------ Data shown ------
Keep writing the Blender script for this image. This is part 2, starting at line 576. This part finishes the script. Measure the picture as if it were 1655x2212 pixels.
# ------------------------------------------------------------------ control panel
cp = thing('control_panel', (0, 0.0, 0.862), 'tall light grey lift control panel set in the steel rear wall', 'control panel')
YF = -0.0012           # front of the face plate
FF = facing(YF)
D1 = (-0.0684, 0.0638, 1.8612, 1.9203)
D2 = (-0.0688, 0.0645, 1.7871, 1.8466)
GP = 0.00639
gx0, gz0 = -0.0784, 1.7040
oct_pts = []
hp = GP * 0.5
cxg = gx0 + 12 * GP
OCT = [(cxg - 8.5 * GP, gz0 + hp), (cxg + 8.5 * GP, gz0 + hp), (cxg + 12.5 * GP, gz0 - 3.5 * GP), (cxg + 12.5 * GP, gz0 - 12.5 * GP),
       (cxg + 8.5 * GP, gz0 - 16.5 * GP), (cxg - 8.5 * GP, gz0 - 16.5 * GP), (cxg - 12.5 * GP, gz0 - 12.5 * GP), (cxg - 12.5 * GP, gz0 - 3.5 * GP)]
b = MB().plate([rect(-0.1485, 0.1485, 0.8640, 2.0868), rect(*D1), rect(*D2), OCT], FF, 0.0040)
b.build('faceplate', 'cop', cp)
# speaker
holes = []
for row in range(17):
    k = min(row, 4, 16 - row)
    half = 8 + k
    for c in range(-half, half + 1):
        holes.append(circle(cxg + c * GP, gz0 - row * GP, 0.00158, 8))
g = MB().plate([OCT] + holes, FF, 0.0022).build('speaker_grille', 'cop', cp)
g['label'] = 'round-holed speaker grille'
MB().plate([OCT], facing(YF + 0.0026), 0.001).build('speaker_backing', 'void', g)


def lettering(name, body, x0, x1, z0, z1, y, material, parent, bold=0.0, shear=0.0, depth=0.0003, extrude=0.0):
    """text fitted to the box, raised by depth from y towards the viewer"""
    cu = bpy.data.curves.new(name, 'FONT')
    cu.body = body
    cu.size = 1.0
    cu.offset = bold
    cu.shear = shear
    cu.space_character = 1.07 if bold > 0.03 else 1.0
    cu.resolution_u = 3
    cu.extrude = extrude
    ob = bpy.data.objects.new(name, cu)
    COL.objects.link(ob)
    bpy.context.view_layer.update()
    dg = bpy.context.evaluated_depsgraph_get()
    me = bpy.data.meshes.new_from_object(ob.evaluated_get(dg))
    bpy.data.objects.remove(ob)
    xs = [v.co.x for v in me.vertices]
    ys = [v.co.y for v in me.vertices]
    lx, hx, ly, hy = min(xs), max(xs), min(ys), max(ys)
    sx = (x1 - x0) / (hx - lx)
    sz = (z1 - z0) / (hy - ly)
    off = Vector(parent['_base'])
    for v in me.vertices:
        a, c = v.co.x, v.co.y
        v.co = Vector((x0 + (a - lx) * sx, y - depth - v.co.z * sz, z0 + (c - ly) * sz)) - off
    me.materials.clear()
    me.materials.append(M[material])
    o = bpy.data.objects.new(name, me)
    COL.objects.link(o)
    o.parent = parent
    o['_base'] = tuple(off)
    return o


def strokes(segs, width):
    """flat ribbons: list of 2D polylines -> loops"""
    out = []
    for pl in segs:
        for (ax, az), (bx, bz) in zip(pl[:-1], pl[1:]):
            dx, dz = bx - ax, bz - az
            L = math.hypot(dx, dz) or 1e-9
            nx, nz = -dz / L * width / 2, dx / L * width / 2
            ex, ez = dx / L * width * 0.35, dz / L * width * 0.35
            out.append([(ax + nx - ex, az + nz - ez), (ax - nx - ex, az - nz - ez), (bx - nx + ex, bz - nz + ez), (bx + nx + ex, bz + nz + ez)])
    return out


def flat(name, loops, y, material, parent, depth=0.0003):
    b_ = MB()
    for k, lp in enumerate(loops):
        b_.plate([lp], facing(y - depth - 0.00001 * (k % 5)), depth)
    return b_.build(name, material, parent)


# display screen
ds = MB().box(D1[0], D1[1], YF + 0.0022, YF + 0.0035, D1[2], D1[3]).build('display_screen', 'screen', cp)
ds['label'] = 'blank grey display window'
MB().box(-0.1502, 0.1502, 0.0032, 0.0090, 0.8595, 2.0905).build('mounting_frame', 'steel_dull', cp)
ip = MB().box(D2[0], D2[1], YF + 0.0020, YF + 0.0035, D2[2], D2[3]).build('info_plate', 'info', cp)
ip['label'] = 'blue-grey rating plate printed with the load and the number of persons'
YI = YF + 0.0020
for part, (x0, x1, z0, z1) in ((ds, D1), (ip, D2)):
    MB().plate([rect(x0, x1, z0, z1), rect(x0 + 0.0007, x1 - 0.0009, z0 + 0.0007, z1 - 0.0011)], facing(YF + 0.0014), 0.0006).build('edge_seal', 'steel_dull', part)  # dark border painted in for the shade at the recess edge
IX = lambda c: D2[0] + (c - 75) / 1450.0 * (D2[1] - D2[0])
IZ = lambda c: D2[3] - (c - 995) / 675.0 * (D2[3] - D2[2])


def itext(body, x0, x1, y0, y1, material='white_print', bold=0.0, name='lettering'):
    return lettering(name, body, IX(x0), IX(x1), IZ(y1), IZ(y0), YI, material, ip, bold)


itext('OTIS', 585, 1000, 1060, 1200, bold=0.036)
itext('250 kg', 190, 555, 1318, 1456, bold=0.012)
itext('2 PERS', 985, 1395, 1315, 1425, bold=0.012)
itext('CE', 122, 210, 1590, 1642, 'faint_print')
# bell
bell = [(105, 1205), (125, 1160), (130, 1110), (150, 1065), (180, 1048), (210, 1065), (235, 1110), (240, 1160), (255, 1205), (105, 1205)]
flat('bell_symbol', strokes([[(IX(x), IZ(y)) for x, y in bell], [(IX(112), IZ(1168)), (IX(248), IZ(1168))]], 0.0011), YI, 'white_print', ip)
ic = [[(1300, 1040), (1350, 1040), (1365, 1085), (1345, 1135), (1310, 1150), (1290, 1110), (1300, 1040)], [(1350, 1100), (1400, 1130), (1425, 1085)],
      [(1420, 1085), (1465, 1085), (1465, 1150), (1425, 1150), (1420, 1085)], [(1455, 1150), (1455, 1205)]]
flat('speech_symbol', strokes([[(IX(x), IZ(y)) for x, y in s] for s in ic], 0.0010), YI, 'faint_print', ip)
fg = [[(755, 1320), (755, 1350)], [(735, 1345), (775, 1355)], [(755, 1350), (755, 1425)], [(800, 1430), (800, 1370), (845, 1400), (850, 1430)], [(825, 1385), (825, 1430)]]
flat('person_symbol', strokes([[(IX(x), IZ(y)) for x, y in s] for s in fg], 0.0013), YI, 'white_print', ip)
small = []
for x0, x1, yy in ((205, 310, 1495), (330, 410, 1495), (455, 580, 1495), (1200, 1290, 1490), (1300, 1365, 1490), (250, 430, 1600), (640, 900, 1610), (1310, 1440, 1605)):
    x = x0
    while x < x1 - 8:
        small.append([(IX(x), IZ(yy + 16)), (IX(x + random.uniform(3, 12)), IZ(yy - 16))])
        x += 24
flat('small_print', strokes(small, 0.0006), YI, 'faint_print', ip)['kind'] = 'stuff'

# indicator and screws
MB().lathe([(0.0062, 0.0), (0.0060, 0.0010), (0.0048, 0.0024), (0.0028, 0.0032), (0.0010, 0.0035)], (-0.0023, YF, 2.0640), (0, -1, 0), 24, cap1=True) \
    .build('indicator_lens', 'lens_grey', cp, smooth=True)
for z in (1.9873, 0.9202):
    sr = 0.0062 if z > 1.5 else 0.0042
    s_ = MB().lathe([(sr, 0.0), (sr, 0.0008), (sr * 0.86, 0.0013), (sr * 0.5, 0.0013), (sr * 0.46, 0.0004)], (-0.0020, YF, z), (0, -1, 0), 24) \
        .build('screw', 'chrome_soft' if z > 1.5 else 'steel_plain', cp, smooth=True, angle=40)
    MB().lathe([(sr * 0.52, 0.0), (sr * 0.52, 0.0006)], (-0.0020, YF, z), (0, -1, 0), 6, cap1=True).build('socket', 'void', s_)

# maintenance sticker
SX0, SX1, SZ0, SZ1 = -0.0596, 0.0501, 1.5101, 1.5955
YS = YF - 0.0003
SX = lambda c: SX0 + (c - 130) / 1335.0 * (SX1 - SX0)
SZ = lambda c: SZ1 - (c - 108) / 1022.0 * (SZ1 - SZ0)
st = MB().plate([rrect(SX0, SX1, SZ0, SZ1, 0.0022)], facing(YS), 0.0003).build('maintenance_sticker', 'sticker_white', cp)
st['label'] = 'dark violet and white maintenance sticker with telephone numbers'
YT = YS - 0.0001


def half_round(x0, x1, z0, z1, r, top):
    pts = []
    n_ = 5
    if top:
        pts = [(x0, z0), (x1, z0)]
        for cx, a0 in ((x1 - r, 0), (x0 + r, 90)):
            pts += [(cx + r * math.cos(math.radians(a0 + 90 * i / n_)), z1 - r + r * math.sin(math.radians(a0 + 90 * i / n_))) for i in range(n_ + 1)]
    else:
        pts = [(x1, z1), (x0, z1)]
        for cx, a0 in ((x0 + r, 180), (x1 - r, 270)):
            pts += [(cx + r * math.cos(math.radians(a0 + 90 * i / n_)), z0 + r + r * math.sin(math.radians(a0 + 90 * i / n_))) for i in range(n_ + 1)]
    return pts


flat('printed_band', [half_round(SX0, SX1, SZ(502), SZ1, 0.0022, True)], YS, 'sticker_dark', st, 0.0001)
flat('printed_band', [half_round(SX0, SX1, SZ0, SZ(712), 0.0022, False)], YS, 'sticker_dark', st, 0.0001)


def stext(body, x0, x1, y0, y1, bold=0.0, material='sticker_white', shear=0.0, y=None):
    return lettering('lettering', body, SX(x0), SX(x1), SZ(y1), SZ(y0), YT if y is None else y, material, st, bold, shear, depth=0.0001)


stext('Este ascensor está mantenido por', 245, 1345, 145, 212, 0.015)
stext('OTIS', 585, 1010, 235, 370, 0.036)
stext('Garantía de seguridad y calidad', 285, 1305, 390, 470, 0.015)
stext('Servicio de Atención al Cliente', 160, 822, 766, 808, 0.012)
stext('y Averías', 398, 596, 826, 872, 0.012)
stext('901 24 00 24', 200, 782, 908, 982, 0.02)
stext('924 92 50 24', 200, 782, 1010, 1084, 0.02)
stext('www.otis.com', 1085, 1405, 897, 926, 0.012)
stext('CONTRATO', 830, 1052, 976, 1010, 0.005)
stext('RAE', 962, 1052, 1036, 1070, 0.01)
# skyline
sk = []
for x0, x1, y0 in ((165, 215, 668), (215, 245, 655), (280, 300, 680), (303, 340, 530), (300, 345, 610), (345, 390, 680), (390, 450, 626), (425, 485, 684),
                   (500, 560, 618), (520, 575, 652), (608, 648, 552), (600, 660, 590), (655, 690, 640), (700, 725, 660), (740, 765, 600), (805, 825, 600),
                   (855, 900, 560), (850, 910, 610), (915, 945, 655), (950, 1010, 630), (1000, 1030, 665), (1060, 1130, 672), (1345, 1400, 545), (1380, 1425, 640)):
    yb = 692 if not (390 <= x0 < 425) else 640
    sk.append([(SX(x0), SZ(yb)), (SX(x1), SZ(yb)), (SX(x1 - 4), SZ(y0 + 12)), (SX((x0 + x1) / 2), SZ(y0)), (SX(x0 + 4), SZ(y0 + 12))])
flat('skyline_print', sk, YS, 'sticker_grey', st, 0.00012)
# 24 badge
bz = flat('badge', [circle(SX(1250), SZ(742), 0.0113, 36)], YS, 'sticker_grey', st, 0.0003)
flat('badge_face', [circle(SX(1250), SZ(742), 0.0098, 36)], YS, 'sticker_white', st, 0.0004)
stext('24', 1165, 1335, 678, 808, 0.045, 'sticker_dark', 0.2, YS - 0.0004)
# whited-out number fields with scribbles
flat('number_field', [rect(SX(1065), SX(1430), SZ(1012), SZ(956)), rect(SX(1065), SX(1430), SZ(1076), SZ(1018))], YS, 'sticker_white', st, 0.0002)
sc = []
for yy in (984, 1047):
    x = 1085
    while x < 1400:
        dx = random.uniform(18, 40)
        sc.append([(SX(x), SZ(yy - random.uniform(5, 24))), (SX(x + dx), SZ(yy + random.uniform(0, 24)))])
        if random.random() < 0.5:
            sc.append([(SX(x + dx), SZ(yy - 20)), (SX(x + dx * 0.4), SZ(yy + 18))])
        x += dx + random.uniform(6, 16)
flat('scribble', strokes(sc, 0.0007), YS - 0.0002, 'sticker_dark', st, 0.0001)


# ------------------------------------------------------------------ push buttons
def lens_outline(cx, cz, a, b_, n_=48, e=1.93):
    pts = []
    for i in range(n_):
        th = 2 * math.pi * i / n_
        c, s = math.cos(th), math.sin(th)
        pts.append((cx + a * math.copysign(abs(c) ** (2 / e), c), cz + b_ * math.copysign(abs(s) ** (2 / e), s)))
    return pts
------
**Task prompt**
Copy every line that contains the string "part".

**Written answer**
Keep writing the Blender script for this image. This is part 2, starting at line 576. This part finishes the script. Measure the picture as if it were 1655x2212 pixels.
for part, (x0, x1, z0, z1) in ((ds, D1), (ip, D2)):
    MB().plate([rect(x0, x1, z0, z1), rect(x0 + 0.0007, x1 - 0.0009, z0 + 0.0007, z1 - 0.0011)], facing(YF + 0.0014), 0.0006).build('edge_seal', 'steel_dull', part)  # dark border painted in for the shade at the recess edge